You are to retype all of the data exactly as it appears.

##### GIVEN MATERIAL #####

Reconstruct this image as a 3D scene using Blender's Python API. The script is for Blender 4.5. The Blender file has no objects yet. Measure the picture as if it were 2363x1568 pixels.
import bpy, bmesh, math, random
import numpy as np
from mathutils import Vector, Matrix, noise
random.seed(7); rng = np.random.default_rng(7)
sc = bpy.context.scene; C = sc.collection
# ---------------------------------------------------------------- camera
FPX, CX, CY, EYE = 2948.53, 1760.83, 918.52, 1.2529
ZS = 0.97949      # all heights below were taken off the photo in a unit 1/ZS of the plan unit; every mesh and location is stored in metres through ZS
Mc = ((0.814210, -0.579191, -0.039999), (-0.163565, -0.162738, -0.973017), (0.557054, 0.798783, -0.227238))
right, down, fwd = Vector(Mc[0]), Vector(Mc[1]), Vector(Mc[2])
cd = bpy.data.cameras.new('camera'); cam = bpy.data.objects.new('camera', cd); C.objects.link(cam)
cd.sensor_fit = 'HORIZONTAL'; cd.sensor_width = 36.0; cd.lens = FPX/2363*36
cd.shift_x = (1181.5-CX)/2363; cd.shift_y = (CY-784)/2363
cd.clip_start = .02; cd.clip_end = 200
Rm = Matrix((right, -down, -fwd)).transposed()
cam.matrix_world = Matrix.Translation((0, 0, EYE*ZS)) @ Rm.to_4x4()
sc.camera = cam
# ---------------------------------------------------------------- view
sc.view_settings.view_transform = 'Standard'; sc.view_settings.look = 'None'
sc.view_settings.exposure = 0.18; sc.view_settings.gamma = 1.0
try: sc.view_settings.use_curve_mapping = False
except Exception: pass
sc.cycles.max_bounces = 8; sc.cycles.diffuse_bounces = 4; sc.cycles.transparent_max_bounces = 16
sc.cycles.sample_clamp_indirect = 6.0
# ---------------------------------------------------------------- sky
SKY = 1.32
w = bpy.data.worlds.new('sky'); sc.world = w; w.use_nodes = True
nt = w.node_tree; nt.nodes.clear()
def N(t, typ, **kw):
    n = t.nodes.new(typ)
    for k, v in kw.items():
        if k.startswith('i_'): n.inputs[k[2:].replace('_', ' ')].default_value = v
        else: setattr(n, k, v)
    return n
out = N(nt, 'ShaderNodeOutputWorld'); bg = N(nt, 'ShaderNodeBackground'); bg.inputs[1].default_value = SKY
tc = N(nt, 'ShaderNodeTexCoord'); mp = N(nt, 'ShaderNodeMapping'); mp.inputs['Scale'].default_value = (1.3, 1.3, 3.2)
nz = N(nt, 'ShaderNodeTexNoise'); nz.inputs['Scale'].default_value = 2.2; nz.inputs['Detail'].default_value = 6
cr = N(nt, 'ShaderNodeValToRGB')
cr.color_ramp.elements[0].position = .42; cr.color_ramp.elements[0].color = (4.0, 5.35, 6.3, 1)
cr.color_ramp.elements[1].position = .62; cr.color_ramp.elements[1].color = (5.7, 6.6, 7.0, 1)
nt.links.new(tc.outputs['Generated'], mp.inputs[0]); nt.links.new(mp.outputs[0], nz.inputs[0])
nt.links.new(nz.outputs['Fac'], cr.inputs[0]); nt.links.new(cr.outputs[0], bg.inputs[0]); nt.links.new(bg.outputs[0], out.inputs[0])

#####

### FULL SOLUTION
Reconstruct this image as a 3D scene using Blender's Python API. The script is for Blender 4.5. The Blender file has no objects yet. Measure the picture as if it were 2363x1568 pixels.
import bpy, bmesh, math, random
import numpy as np
from mathutils import Vector, Matrix, noise
random.seed(7); rng = np.random.default_rng(7)
sc = bpy.context.scene; C = sc.collection
# ---------------------------------------------------------------- camera
FPX, CX, CY, EYE = 2948.53, 1760.83, 918.52, 1.2529
ZS = 0.97949      # all heights below were taken off the photo in a unit 1/ZS of the plan unit; every mesh and location is stored in metres through ZS
Mc = ((0.814210, -0.579191, -0.039999), (-0.163565, -0.162738, -0.973017), (0.557054, 0.798783, -0.227238))
right, down, fwd = Vector(Mc[0]), Vector(Mc[1]), Vector(Mc[2])
cd = bpy.data.cameras.new('camera'); cam = bpy.data.objects.new('camera', cd); C.objects.link(cam)
cd.sensor_fit = 'HORIZONTAL'; cd.sensor_width = 36.0; cd.lens = FPX/2363*36
cd.shift_x = (1181.5-CX)/2363; cd.shift_y = (CY-784)/2363
cd.clip_start = .02; cd.clip_end = 200
Rm = Matrix((right, -down, -fwd)).transposed()
cam.matrix_world = Matrix.Translation((0, 0, EYE*ZS)) @ Rm.to_4x4()
sc.camera = cam
# ---------------------------------------------------------------- view
sc.view_settings.view_transform = 'Standard'; sc.view_settings.look = 'None'
sc.view_settings.exposure = 0.18; sc.view_settings.gamma = 1.0
try: sc.view_settings.use_curve_mapping = False
except Exception: pass
sc.cycles.max_bounces = 8; sc.cycles.diffuse_bounces = 4; sc.cycles.transparent_max_bounces = 16
sc.cycles.sample_clamp_indirect = 6.0
# ---------------------------------------------------------------- sky
SKY = 1.32
w = bpy.data.worlds.new('sky'); sc.world = w; w.use_nodes = True
nt = w.node_tree; nt.nodes.clear()
def N(t, typ, **kw):
    n = t.nodes.new(typ)
    for k, v in kw.items():
        if k.startswith('i_'): n.inputs[k[2:].replace('_', ' ')].default_value = v
        else: setattr(n, k, v)
    return n
out = N(nt, 'ShaderNodeOutputWorld'); bg = N(nt, 'ShaderNodeBackground'); bg.inputs[1].default_value = SKY
tc = N(nt, 'ShaderNodeTexCoord'); mp = N(nt, 'ShaderNodeMapping'); mp.inputs['Scale'].default_value = (1.3, 1.3, 3.2)
nz = N(nt, 'ShaderNodeTexNoise'); nz.inputs['Scale'].default_value = 2.2; nz.inputs['Detail'].default_value = 6
cr = N(nt, 'ShaderNodeValToRGB')
cr.color_ramp.elements[0].position = .42; cr.color_ramp.elements[0].color = (4.0, 5.35, 6.3, 1)
cr.color_ramp.elements[1].position = .62; cr.color_ramp.elements[1].color = (5.7, 6.6, 7.0, 1)
nt.links.new(tc.outputs['Generated'], mp.inputs[0]); nt.links.new(mp.outputs[0], nz.inputs[0])
nt.links.new(nz.outputs['Fac'], cr.inputs[0]); nt.links.new(cr.outputs[0], bg.inputs[0]); nt.links.new(bg.outputs[0], out.inputs[0])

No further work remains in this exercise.